Lack of support - what should I do?

(7 Posts)
costumething Wed 24-Jul-13 22:54:56

Hi - sorry this is a bit long...

I was made redundant from my old job & retrained in a technical discipline. I was lucky enough to get a temporary role in a local firm just before finishing my retraining.
When I finished that contract they kept me on, but on the condition that I worked as a contractor through my own ltd company - so I have no employment rights. I agreed as at the moment there are few jobs about & I felt I could gain useful experience.

However, it is not going well. My immediate boss has left & the company is considering not replacing her due to cost. This means I have no mentor at work, as no-one else in the firm has much experience of my discipline.

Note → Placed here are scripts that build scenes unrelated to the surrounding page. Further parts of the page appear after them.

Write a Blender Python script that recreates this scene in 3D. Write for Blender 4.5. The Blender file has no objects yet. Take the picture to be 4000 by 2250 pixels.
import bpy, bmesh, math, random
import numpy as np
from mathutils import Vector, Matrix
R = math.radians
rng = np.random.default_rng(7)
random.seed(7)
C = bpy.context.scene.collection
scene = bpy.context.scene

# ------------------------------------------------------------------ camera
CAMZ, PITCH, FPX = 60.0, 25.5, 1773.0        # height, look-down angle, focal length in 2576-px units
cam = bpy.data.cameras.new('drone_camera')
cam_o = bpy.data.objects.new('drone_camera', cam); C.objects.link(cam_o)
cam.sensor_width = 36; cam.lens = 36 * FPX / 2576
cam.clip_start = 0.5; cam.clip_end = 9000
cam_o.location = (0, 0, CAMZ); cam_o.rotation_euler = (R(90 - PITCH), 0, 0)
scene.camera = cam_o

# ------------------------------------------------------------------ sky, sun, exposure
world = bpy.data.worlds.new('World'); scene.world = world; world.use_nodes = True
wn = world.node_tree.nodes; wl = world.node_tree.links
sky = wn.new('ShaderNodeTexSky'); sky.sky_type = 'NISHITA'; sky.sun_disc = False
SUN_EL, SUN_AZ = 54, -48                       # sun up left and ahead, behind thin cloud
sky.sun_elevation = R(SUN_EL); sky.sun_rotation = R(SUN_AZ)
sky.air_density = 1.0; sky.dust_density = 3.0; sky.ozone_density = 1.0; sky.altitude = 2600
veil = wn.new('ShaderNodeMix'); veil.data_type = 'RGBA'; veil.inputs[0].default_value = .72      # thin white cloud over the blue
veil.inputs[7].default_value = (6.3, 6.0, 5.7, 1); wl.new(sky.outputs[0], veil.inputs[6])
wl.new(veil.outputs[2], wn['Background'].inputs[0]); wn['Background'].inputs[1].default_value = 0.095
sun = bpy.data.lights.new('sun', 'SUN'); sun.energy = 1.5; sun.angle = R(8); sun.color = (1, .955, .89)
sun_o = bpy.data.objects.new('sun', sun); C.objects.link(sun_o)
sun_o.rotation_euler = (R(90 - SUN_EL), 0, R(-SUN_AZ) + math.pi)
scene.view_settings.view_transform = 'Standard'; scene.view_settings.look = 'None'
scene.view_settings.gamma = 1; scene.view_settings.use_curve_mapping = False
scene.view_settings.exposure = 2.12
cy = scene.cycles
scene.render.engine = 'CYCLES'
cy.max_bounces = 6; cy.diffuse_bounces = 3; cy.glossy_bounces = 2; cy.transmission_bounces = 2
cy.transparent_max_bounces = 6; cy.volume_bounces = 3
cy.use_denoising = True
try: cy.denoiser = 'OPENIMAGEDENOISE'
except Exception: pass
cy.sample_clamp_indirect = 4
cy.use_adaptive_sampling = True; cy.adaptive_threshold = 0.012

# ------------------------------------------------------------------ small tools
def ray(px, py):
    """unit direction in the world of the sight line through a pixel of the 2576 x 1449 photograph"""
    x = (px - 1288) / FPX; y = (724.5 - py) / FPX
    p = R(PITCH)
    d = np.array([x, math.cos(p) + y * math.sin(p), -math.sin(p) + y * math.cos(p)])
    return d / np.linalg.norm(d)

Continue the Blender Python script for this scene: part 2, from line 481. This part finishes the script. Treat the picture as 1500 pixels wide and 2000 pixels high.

I have been given project work which is really beyond my experience and left to sink or swim. I have never done any sort of project work before, but most projects don't seem well managed - cancelled meetings, people who don't turn up, unclear objectives, no agenda or minutes etc. I genuinely have no idea about how to proceed with most of the stuff I've been given and the result is that I do very little as I am gripped with indecision. What input I do give is largely ignored. As I have no manager this has gone un-noticed so far. The senior manager (my bosses boss) seems unconcerned - as long as he has someone in my role he has ticked the box, whether I perform or not. I am not even sure if he has any visibility of my work.

I am tempted to quit, but there are not many jobs out there & I need to earn. The job looks perfect convenience-wise - short commute, flexible hours (as a contractor I can work when I please & just bill for the time.) However it is really depressing being inactive & ineffective at work and it is affecting my confidence. I am not progressing or getting the training I need to become competent. I have been forced into a contractor role long before I am ready for it.

I will bring it up with the senior manager when I see him after his holiday, but I suspect if I state that I cannot work without a senior mentor and lay out how bad it is he will just terminate my contract.

I am so cross with myself for being pathetic & not rising to the challenge, but I do believe the firm is at fault for putting me in this position. Is there anything I can do to sort this out?

LegoCaltrops Wed 24-Jul-13 22:57:59

Sorry, not sure but bumping. Hope someone comes along soon with some advice!

costumething Wed 24-Jul-13 23:37:00

Cheers Lego

goodgrief54 Fri 26-Jul-13 07:02:03

If you have recently retrained is there anyone you were on your course with you could seek support from? sorry am unsure what you do.

Unexpected Fri 26-Jul-13 13:39:35

"I have been forced into a contractor role long before I am ready for it" I think this is the heart of your problem. As a contractor I would expect you to be self-sufficient and require neither training or mentoring. I use contractors to bring specific expertise to a project and am prepared to pay a high daily rate because I think it is going to improve the overall outcome of the project and probably shorten the timescale. However, I do listen to what the contractors have to say!

I don't think this sounds like a genuine contract role at all. The company are probably trying to get around a headcount freeze by contracting you in this way, You do need to meet with the senior manager but the conversation needs to go along the lines that you are being under-utilised because of internal disorganisation and that your expert input is being largely ignored. I unfortunately don't think that you can admit to needing training or managing in project work if you hope to hold on to this role.

Medium-term, I think you need get a new job. Even as an employee here, it will not solve your problems with the culture of the company which seems to be more concerned with ticking boxes than ensuring effective outcomes.

Bigwuss Fri 26-Jul-13 17:26:25

Have a look at 'prince 2 for dummies' this will talk you through aspects of project management in a structured way and break the job down into chunks. We use aspects of it, not the registers etc and it may help you get moving or frame what exactly you need to get going?
Is there a professional body that you may be able to find a mentor through or continuing development or training course you could attend? Or someone from you training course who might be willing to give you some advice to get you started.
But I agree, if things don't improve, then a new job may be to way to go.

costumething Fri 26-Jul-13 20:03:34

Thanks all. I agree I am not really a proper contractor - the firm know my level of experience but are unwilling to add to the headcount, hence my contract being what it is. I certainly don't get the high daily rate of a contractor - my salaried equivalent is about £24k per annum (allowing for the fact I don't get paid holidays etc.)
However getting an alternative role at the moment will not be easy so I think I will have to try and work out a solution here.
I have thought about swotting up on project management and it may help, but I am not the project manager on these projects, I provide technical info. I think the firm could benefit from project management training for the leaders, but this is beyond my remit to suggest.
My university where I trained and my professional institute recommend a period of mentoring and require evidence of this complete with a record of achievements for full institute membership. I can't see this happening here without a new senior.
I think the company see me as a cheap alternative to hiring a new senior person. I know this isn't a good solution for them or me, but without a new role I feel I have to stay as at least I'm earning money.
I am looking for something else, just wondering at what point I abandon the search for a related job & just look for anything available.